━━━ Task input ━━━

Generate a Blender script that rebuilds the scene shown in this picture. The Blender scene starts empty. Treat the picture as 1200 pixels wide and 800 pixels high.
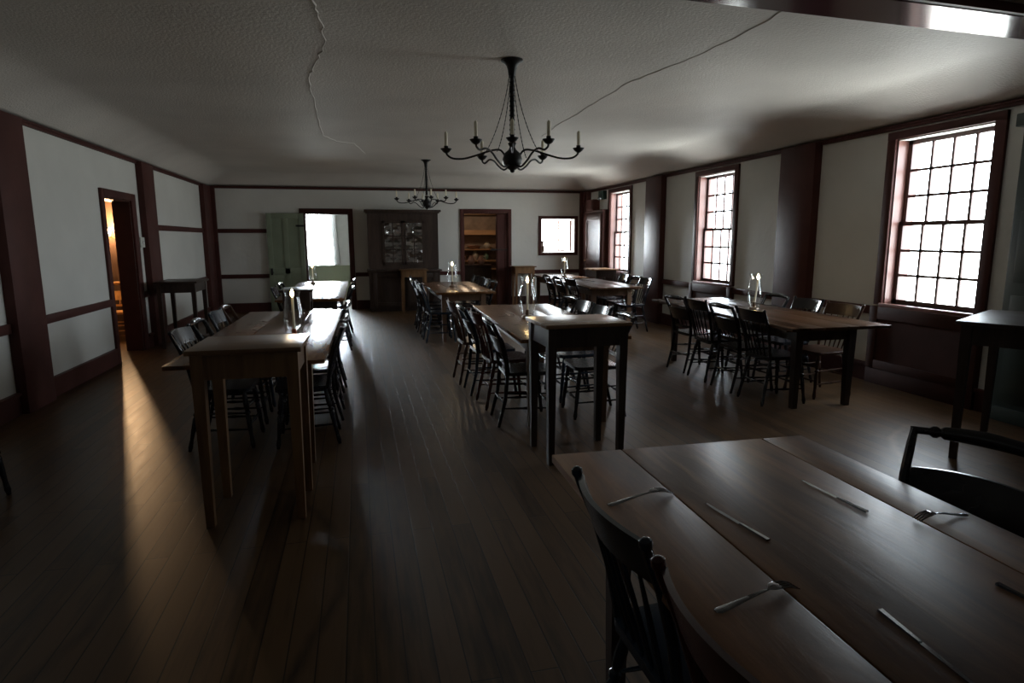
import bpy, bmesh, math, random
from mathutils import Vector, Matrix
PI = math.pi
random.seed(7)
scn = bpy.context.scene
COL = scn.collection

# ------------------------------------------------------------------ materials
def new_mat(name):
    m = bpy.data.materials.new(name); m.use_nodes = True
    return m, m.node_tree, m.node_tree.nodes['Principled BSDF']

def plain(name, col, rough=0.5, metal=0.0, noise=0.0, nscale=6.0, bump=0.0, bscale=40.0, spec=0.5):
    m, nt, b = new_mat(name)
    b.inputs['Base Color'].default_value = (*col, 1)
    b.inputs['Roughness'].default_value = rough
    b.inputs['Metallic'].default_value = metal
    b.inputs['Specular IOR Level'].default_value = spec
    tc = nt.nodes.new('ShaderNodeTexCoord')
    if noise:
        n = nt.nodes.new('ShaderNodeTexNoise'); n.inputs['Scale'].default_value = nscale; n.inputs['Detail'].default_value = 4
        nt.links.new(tc.outputs['Object'], n.inputs['Vector'])
        r = nt.nodes.new('ShaderNodeValToRGB')
        r.color_ramp.elements[0].position = .3; r.color_ramp.elements[1].position = .7
        r.color_ramp.elements[0].color = (*[c*(1-noise) for c in col], 1)
        r.color_ramp.elements[1].color = (*[min(1, c*(1+noise)) for c in col], 1)
        nt.links.new(n.outputs['Fac'], r.inputs['Fac']); nt.links.new(r.outputs['Color'], b.inputs['Base Color'])
    if bump:
        n2 = nt.nodes.new('ShaderNodeTexNoise'); n2.inputs['Scale'].default_value = bscale; n2.inputs['Detail'].default_value = 3
        nt.links.new(tc.outputs['Object'], n2.inputs['Vector'])
        bp = nt.nodes.new('ShaderNodeBump'); bp.inputs['Strength'].default_value = bump; bp.inputs['Distance'].default_value = .01
        nt.links.new(n2.outputs['Fac'], bp.inputs['Height']); nt.links.new(bp.outputs['Normal'], b.inputs['Normal'])
    return m

def wood(name, c1, c2, rough=0.35, axis='Y', scale=6.0, bump=.15, spec=.4):
    m, nt, b = new_mat(name); b.inputs['Specular IOR Level'].default_value = spec
    tc = nt.nodes.new('ShaderNodeTexCoord'); mp = nt.nodes.new('ShaderNodeMapping')
    s = {'X': (.12, 1, 1), 'Y': (1, .12, 1), 'Z': (1, 1, .12)}[axis]
    mp.inputs['Scale'].default_value = s
    nt.links.new(tc.outputs['Object'], mp.inputs['Vector'])
    n = nt.nodes.new('ShaderNodeTexNoise'); n.inputs['Scale'].default_value = scale*4; n.inputs['Detail'].default_value = 7
    n.inputs['Roughness'].default_value = .65; n.inputs['Distortion'].default_value = .6
    nt.links.new(mp.outputs['Vector'], n.inputs['Vector'])
    n2 = nt.nodes.new('ShaderNodeTexNoise'); n2.inputs['Scale'].default_value = scale*.6; n2.inputs['Detail'].default_value = 3
    nt.links.new(mp.outputs['Vector'], n2.inputs['Vector'])
    ad = nt.nodes.new('ShaderNodeMath'); ad.operation = 'ADD'
    mu = nt.nodes.new('ShaderNodeMath'); mu.operation = 'MULTIPLY'; mu.inputs[1].default_value = .5
    nt.links.new(n.outputs['Fac'], ad.inputs[0]); nt.links.new(n2.outputs['Fac'], ad.inputs[1]); nt.links.new(ad.outputs[0], mu.inputs[0])
    r = nt.nodes.new('ShaderNodeValToRGB'); r.color_ramp.elements[0].position = .41; r.color_ramp.elements[1].position = .60
    r.color_ramp.elements[0].color = (*c1, 1); r.color_ramp.elements[1].color = (*c2, 1)
    nt.links.new(mu.outputs[0], r.inputs['Fac']); nt.links.new(r.outputs['Color'], b.inputs['Base Color'])
    rr = nt.nodes.new('ShaderNodeMapRange'); rr.inputs['To Min'].default_value = rough*.75; rr.inputs['To Max'].default_value = rough*1.3
    nt.links.new(n2.outputs['Fac'], rr.inputs['Value']); nt.links.new(rr.outputs['Result'], b.inputs['Roughness'])
    bp = nt.nodes.new('ShaderNodeBump'); bp.inputs['Strength'].default_value = bump; bp.inputs['Distance'].default_value = .004
    nt.links.new(n.outputs['Fac'], bp.inputs['Height']); nt.links.new(bp.outputs['Normal'], b.inputs['Normal'])
    return m

def floor_mat():
    m, nt, b = new_mat('floor_boards')
    N = nt.nodes.new; L = nt.links.new
    tc = N('ShaderNodeTexCoord'); sp = N('ShaderNodeSeparateXYZ'); L(tc.outputs['Object'], sp.inputs[0])
    # brick texture laid so that boards run along Y
    cb = N('ShaderNodeCombineXYZ'); L(sp.outputs['Y'], cb.inputs['X']); L(sp.outputs['X'], cb.inputs['Y'])
    br = N('ShaderNodeTexBrick'); L(cb.outputs[0], br.inputs['Vector'])
    br.inputs['Scale'].default_value = 1.0; br.inputs['Brick Width'].default_value = 1.9; br.inputs['Row Height'].default_value = .105
    br.inputs['Mortar Size'].default_value = .0032; br.inputs['Mortar Smooth'].default_value = .3; br.inputs['Bias'].default_value = 0
    br.inputs['Color1'].default_value = (0, 0, 0, 1); br.inputs['Color2'].default_value = (1, 1, 1, 1); br.inputs['Mortar'].default_value = (.5, .5, .5, 1)
    br.offset = .37; br.offset_frequency = 2
    mp = N('ShaderNodeMapping'); mp.inputs['Scale'].default_value = (1, .09, 1); L(tc.outputs['Object'], mp.inputs['Vector'])
    g = N('ShaderNodeTexNoise'); g.inputs['Scale'].default_value = 30; g.inputs['Detail'].default_value = 6; L(mp.outputs[0], g.inputs['Vector'])
    big = N('ShaderNodeTexNoise'); big.inputs['Scale'].default_value = .9; big.inputs['Detail'].default_value = 3; L(tc.outputs['Object'], big.inputs['Vector'])
    mx = N('ShaderNodeMath'); mx.operation = 'MULTIPLY_ADD'; mx.inputs[1].default_value = .45
    L(br.outputs['Color'], mx.inputs[0]); L(g.outputs['Fac'], mx.inputs[2])
    m2 = N('ShaderNodeMath'); m2.operation = 'MULTIPLY_ADD'; m2.inputs[1].default_value = .5; L(big.outputs['Fac'], m2.inputs[0]); L(mx.outputs[0], m2.inputs[2])
    r = N('ShaderNodeValToRGB'); e = r.color_ramp.elements
    e[0].position = .50; e[0].color = (.014, .0072, .0033, 1); e[1].position = 1.35 if False else 1.0; e[1].color = (.094, .052, .024, 1)
    L(m2.outputs[0], r.inputs['Fac'])
    col = r.outputs['Color']
    def mixc(fac, src, dark):
        mi = N('ShaderNodeMix'); mi.data_type = 'RGBA'; L(fac, mi.inputs['Factor']); L(src, mi.inputs['A']); mi.inputs['B'].default_value = (*dark, 1)
        return mi.outputs['Result']
    col = mixc(br.outputs['Fac'], col, (.012, .007, .004))
    # worn rings rubbed into the boards
    wob = N('ShaderNodeTexNoise'); wob.inputs['Scale'].default_value = 3; L(tc.outputs['Object'], wob.inputs['Vector'])
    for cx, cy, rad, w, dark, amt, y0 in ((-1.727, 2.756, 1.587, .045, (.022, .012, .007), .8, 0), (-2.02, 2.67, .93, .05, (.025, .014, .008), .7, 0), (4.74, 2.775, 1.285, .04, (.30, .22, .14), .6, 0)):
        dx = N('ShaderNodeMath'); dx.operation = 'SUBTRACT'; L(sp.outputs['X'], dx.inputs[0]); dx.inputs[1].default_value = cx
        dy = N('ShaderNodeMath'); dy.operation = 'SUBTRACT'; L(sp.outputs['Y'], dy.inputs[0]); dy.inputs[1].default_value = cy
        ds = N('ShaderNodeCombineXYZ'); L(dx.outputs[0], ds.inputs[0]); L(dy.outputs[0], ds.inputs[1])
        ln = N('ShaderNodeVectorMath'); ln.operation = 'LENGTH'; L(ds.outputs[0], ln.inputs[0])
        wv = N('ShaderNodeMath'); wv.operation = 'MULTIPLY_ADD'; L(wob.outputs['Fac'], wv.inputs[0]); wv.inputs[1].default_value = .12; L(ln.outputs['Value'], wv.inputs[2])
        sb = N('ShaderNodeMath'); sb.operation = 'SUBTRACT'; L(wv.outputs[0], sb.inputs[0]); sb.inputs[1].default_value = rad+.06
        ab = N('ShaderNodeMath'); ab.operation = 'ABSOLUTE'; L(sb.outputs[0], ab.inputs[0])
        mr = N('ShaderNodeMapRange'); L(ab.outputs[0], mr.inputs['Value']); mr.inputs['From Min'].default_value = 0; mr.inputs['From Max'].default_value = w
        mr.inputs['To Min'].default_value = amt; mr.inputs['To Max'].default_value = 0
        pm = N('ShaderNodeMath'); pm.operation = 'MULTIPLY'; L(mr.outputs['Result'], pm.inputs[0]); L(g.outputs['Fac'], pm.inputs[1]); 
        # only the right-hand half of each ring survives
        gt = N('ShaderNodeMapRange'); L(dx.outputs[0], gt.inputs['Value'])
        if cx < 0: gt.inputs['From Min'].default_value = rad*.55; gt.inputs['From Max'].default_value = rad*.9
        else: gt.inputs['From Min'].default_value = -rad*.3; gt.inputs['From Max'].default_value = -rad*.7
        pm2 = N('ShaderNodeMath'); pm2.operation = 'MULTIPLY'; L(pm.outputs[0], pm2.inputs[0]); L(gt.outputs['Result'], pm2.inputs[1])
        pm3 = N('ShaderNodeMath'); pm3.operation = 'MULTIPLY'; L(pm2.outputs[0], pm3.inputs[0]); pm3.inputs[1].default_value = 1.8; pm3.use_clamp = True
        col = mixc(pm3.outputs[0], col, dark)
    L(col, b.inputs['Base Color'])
    rr = N('ShaderNodeMapRange'); L(g.outputs['Fac'], rr.inputs['Value']); rr.inputs['To Min'].default_value = .28; rr.inputs['To Max'].default_value = .46
    L(rr.outputs['Result'], b.inputs['Roughness'])
    inv = N('ShaderNodeMath'); inv.operation = 'MULTIPLY_ADD'; inv.inputs[1].default_value = -1.6; L(br.outputs['Fac'], inv.inputs[0]); L(g.outputs['Fac'], inv.inputs[2])
    bp = N('ShaderNodeBump'); bp.inputs['Strength'].default_value = .22; bp.inputs['Distance'].default_value = .002
    L(inv.outputs[0], bp.inputs['Height']); L(bp.outputs['Normal'], b.inputs['Normal'])
    b.inputs['Specular IOR Level'].default_value = .27
    return m

def glass(name, tint=(1, 1, 1), gloss=.12, rough=.02, wavy=0):
    m, nt, b = new_mat(name)
    nt.nodes.remove(b)
    out = nt.nodes['Material Output']
    tr = nt.nodes.new('ShaderNodeBsdfTransparent'); tr.inputs['Color'].default_value = (*tint, 1)
    gl = nt.nodes.new('ShaderNodeBsdfGlossy'); gl.inputs['Roughness'].default_value = rough
    lw = nt.nodes.new('ShaderNodeLayerWeight'); lw.inputs['Blend'].default_value = .25
    mr = nt.nodes.new('ShaderNodeMapRange'); mr.inputs['To Min'].default_value = gloss*.25; mr.inputs['To Max'].default_value = min(1, gloss*5)
    pw = nt.nodes.new('ShaderNodeMath'); pw.operation = 'POWER'; pw.inputs[1].default_value = 1.7
    nt.links.new(lw.outputs['Facing'], pw.inputs[0]); nt.links.new(pw.outputs[0], mr.inputs['Value'])
    if wavy:
        tc = nt.nodes.new('ShaderNodeTexCoord'); n = nt.nodes.new('ShaderNodeTexNoise'); n.inputs['Scale'].default_value = 6; n.inputs['Detail'].default_value = 1
        nt.links.new(tc.outputs['Object'], n.inputs['Vector'])
        bp = nt.nodes.new('ShaderNodeBump'); bp.inputs['Strength'].default_value = wavy; bp.inputs['Distance'].default_value = .15
        nt.links.new(n.outputs['Fac'], bp.inputs['Height']); nt.links.new(bp.outputs['Normal'], gl.inputs['Normal'])
    mx = nt.nodes.new('ShaderNodeMixShader')
    nt.links.new(mr.outputs['Result'], mx.inputs[0]); nt.links.new(tr.outputs[0], mx.inputs[1]); nt.links.new(gl.outputs[0], mx.inputs[2])
    nt.links.new(mx.outputs[0], out.inputs[0])
    return m

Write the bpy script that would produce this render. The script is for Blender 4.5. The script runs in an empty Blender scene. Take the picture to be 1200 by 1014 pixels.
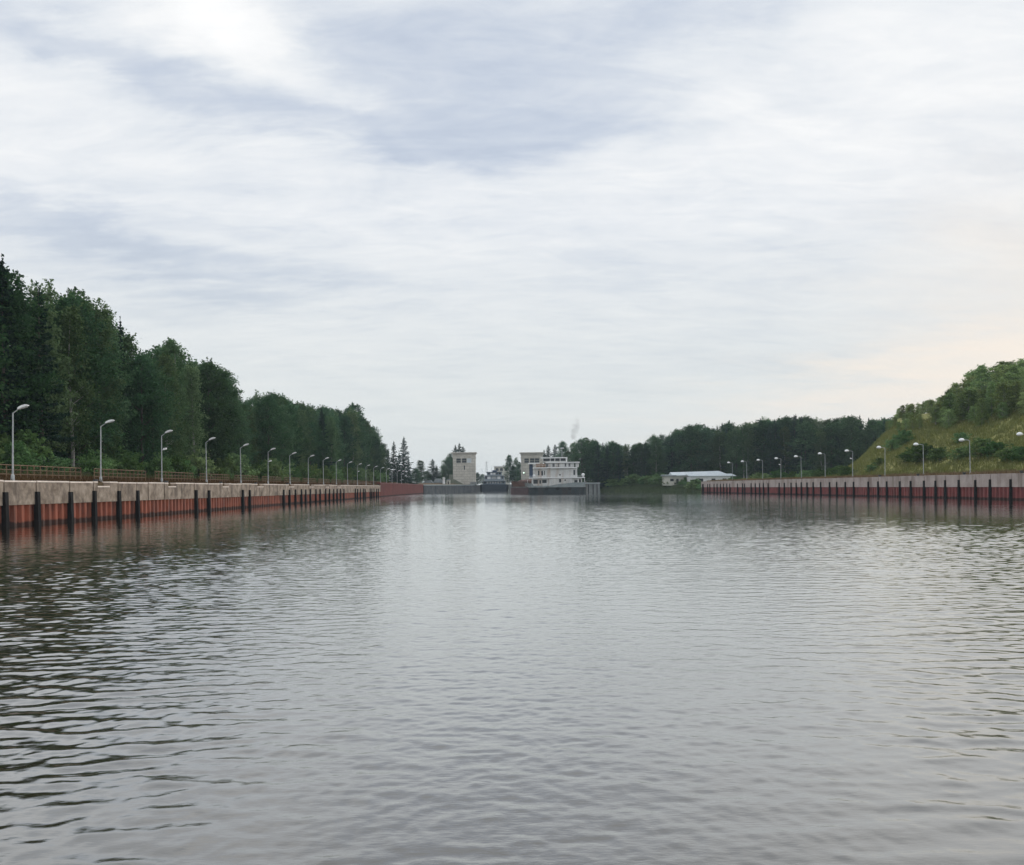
import bpy, math, random
import numpy as np
from mathutils import Vector, Matrix

# ------------------------------------------------------------------ camera, sky, sun, exposure
S = bpy.context.scene
col = S.collection
F, CX, HY, ROLL, CAMZ = 1000.0, 600.0, 571.0, 0.010, 2.75
cr, sr = math.cos(ROLL), math.sin(ROLL)


def W(px, py, Y):
    """photo pixel + distance -> world point"""
    a, b = (px - CX) / F, (HY - py) / F
    return Vector((Y * (a * cr + b * sr), Y, CAMZ + Y * (-a * sr + b * cr)))


def PX(x, y, z):
    a = (x * cr - (z - CAMZ) * sr) / y
    b = (x * sr + (z - CAMZ) * cr) / y
    return CX + a * F, HY - b * F


cam = bpy.data.cameras.new('camera')
cam.lens, cam.sensor_width = 30.0, 36.0
cam.shift_y = (HY - 507.0) / 1200.0
cam.clip_start, cam.clip_end = 0.2, 8000
camo = bpy.data.objects.new('camera', cam)
col.objects.link(camo)
m = Matrix(((cr, sr, 0, 0), (0, 0, -1, 0), (-sr, cr, 0, CAMZ), (0, 0, 0, 1)))
camo.matrix_world = m
S.camera = camo

SUN_EL, SUN_AZ = math.radians(14), math.radians(55)     # azimuth from +Y towards +X
S.view_settings.view_transform = 'Standard'
S.view_settings.look = 'None'
S.view_settings.gamma = 1.0
S.view_settings.exposure = 0.0
S.view_settings.use_curve_mapping = False


class NT:
    def __init__(s, nt):
        s.nt = nt

    def n(s, typ, **kw):
        x = s.nt.nodes.new(typ)
        for k, v in kw.items():
            setattr(x, k, v)
        return x

    def l(s, a, b):
        s.nt.links.new(a, b)

    def put(s, sock, v):
        if hasattr(v, 'is_output') or isinstance(v, bpy.types.NodeSocket):
            s.l(v, sock)
        else:
            sock.default_value = v

    def math(s, op, a, b=0.0, c=None, clamp=False):
        x = s.n('ShaderNodeMath', operation=op, use_clamp=clamp)
        s.put(x.inputs[0], a)
        s.put(x.inputs[1], b)
        if c is not None:
            s.put(x.inputs[2], c)
        return x.outputs[0]

    def mix(s, f, a, b, blend='MIX'):
        x = s.n('ShaderNodeMix', data_type='RGBA', blend_type=blend)
        s.put(x.inputs[0], f)
        for sock, v in ((x.inputs[6], a), (x.inputs[7], b)):
            s.put(sock, (*v, 1) if isinstance(v, tuple) and len(v) == 3 else v)
        return x.outputs[2]

    def ramp(s, f, pts):
        x = s.n('ShaderNodeValToRGB')
        el = x.color_ramp.elements
        while len(el) < len(pts):
            el.new(0.5)
        for e, (p, c) in zip(el, pts):
            e.position = p
            e.color = (*c, 1) if len(c) == 3 else c
        s.put(x.inputs[0], f)
        return x.outputs[0]

    def noise(s, vec, scale, detail=4, rough=0.55, dist=0.0):
        x = s.n('ShaderNodeTexNoise')
        x.inputs['Scale'].default_value = scale
        x.inputs['Detail'].default_value = detail
        x.inputs['Roughness'].default_value = rough
        x.inputs['Distortion'].default_value = dist
        if vec is not None:
            s.l(vec, x.inputs['Vector'])
        return x.outputs[0]

    def mapping(s, vec, scale=(1, 1, 1), rot=(0, 0, 0), loc=(0, 0, 0)):
        x = s.n('ShaderNodeMapping')
        x.inputs['Scale'].default_value = scale
        x.inputs['Rotation'].default_value = rot
        x.inputs['Location'].default_value = loc
        s.l(vec, x.inputs['Vector'])
        return x.outputs[0]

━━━

**Instructions for the task:**
Set down the lines running from the one with "Write the bpy" through the one with "cr, sr = math.cos(ROLL), math.sin(ROLL)", both ends kept, exactly and with no pictures.

**Written reply:**
Write the bpy script that would produce this render. The script is for Blender 4.5. The script runs in an empty Blender scene. Take the picture to be 1200 by 1014 pixels.
import bpy, math, random
import numpy as np
from mathutils import Vector, Matrix

# ------------------------------------------------------------------ camera, sky, sun, exposure
S = bpy.context.scene
col = S.collection
F, CX, HY, ROLL, CAMZ = 1000.0, 600.0, 571.0, 0.010, 2.75
cr, sr = math.cos(ROLL), math.sin(ROLL)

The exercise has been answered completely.